The Sky
- L. Michelle

- Dec 3
- 2 min read
Ah, The Sky, this is the dreamscape (or maybe fever dream) track on the album where myth and machine collide. What I love about poetry and music is that its meaning can be so influenced by the listener (the observer). I suppose everything is. But truly, songs morph, bend, and interact in a cellular way. Abstract offerings, such as The Sky, have an especially ineffable nature.
I am here on Substack to talk about the meaning of the songs, and so I shall endeavor to do so, yet I fear that sharing my thoughts, that what the song offers will simply be tossed into the already heaping bin of AI lamentations. Alas.
The Sky weaves Delphi, Icarus, and the wreckage of a culture that sacrificed its soul to technology. In my mind, angels clash with winged cyborgs. The conflict is between the material and spiritual, the eminence of rote versus contextual thinking. Here, humanity has realized too late that it has abdicated too much to the machine, allowing it take over meaning making for us.
The lyric, “Thought you might have the questions to the answers that I’m holding in my mind,” speaks to this. Imbuing AI with the status of an oracle, friend, or advisor. Machines can mimic meaning but cannot know it. Why? On a subtle (or perhaps not so subtle) level, many among us believe machines to be superior to us. After all, machines do not fear death. I don’t believe should either, but we do. That makes the idea of forever preserving our thinking functions on a sterile chip preferable to letting nature take its course.

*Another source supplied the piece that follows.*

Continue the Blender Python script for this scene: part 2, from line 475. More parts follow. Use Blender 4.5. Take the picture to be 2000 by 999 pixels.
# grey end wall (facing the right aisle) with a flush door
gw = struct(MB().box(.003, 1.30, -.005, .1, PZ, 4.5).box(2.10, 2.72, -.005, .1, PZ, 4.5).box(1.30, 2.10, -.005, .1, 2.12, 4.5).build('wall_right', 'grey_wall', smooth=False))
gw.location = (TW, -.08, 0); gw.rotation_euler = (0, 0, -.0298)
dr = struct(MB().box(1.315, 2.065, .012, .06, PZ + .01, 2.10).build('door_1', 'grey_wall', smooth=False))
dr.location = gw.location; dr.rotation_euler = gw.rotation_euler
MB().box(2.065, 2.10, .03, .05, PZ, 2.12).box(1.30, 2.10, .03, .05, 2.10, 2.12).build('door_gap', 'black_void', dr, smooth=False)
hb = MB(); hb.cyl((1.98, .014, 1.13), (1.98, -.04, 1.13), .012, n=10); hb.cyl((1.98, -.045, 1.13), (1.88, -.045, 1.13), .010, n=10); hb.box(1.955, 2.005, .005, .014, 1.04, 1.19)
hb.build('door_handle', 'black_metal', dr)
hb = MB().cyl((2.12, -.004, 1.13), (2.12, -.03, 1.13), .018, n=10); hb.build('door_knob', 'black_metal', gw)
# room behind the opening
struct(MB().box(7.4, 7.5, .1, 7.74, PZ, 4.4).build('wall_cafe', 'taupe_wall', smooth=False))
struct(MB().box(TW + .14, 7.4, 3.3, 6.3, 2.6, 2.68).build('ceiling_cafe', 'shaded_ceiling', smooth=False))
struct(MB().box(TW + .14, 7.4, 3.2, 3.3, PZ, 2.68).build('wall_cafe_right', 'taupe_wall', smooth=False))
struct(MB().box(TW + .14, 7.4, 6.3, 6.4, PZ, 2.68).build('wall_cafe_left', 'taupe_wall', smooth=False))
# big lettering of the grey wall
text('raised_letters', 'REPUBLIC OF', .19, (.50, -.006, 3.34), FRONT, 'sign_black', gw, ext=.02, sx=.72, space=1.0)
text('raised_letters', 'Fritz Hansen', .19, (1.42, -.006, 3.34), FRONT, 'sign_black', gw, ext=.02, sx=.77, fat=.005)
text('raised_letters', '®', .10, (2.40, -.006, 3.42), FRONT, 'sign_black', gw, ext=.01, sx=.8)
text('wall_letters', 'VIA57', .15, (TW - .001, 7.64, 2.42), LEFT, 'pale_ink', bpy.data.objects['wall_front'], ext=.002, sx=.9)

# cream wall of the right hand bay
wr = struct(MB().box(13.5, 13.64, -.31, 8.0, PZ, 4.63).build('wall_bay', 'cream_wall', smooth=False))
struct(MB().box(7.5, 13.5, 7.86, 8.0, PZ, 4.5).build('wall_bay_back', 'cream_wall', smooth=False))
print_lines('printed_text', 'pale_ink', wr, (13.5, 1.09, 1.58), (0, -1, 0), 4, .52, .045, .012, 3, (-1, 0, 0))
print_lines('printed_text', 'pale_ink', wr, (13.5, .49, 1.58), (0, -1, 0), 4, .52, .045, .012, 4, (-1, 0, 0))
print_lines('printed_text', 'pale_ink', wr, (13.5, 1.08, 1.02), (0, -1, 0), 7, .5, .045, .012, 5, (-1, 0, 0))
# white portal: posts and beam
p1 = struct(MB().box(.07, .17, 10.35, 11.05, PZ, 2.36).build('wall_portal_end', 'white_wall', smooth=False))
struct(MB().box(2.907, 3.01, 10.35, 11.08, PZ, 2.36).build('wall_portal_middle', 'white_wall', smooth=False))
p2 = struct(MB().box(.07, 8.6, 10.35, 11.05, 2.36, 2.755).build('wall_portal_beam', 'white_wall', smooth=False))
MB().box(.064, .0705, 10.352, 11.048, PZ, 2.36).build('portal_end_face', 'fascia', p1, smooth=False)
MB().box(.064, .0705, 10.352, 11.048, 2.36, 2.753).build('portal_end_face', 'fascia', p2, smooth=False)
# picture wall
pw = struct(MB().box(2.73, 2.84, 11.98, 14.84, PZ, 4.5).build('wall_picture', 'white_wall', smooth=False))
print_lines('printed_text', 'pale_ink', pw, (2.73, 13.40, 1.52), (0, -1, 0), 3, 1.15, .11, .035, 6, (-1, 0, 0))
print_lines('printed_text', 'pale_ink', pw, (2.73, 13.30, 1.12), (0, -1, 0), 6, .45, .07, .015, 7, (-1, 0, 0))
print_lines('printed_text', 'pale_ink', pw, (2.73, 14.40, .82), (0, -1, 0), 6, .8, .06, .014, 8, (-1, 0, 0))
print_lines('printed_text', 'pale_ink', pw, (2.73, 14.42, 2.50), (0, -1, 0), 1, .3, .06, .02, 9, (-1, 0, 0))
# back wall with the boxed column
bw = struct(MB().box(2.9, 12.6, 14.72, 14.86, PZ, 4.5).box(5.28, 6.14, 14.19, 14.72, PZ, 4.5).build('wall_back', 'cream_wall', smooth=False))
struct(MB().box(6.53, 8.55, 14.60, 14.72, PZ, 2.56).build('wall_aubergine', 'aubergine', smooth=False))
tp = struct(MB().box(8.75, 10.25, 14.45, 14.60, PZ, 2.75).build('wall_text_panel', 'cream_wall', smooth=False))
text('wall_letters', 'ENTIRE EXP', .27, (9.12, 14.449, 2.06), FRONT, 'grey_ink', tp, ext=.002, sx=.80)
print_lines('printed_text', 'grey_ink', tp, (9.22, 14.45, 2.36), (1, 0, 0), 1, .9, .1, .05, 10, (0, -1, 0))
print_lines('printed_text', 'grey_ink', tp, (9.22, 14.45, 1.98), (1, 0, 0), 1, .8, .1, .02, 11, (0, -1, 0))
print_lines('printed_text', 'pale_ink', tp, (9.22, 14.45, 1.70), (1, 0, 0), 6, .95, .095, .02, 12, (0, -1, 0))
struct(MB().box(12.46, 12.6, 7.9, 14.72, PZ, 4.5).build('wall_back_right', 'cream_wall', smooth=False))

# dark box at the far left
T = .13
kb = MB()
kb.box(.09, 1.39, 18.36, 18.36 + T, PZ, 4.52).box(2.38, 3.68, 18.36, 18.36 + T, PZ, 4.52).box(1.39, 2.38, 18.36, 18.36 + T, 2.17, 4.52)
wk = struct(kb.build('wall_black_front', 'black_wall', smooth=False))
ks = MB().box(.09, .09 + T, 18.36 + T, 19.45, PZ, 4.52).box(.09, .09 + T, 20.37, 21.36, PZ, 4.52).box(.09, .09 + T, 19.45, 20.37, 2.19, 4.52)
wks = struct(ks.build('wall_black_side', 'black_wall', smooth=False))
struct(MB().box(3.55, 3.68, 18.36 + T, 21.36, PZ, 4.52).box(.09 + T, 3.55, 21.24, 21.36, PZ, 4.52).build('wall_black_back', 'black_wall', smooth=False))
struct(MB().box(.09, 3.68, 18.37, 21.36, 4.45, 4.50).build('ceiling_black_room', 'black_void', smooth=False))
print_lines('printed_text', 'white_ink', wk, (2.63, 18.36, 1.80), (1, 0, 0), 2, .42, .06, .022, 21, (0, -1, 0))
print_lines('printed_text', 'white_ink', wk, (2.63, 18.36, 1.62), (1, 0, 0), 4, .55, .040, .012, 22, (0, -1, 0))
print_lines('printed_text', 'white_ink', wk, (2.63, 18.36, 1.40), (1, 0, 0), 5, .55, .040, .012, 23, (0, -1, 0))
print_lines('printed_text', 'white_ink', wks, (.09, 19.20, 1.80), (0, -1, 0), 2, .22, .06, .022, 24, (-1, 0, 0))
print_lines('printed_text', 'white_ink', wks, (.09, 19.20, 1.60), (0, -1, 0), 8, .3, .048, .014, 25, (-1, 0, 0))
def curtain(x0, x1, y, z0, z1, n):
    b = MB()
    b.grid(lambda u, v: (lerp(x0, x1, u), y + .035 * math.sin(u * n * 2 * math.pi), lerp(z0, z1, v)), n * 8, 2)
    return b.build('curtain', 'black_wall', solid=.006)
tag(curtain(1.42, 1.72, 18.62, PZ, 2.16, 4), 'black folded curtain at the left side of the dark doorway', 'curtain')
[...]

The ticking clock you hear in the background throughout the track is there to signify the false heartbeat we have adopted - mechanical, relentless, drowning out our natural rhythm. I worry about how entrained even the most aware of us have become to all this. And I wonder if this is perhaps not the first time that humanity has stood at this very precipice.
In any case, I’m not going without a fight! The final song, The Road picks up on this theme to conclude the album.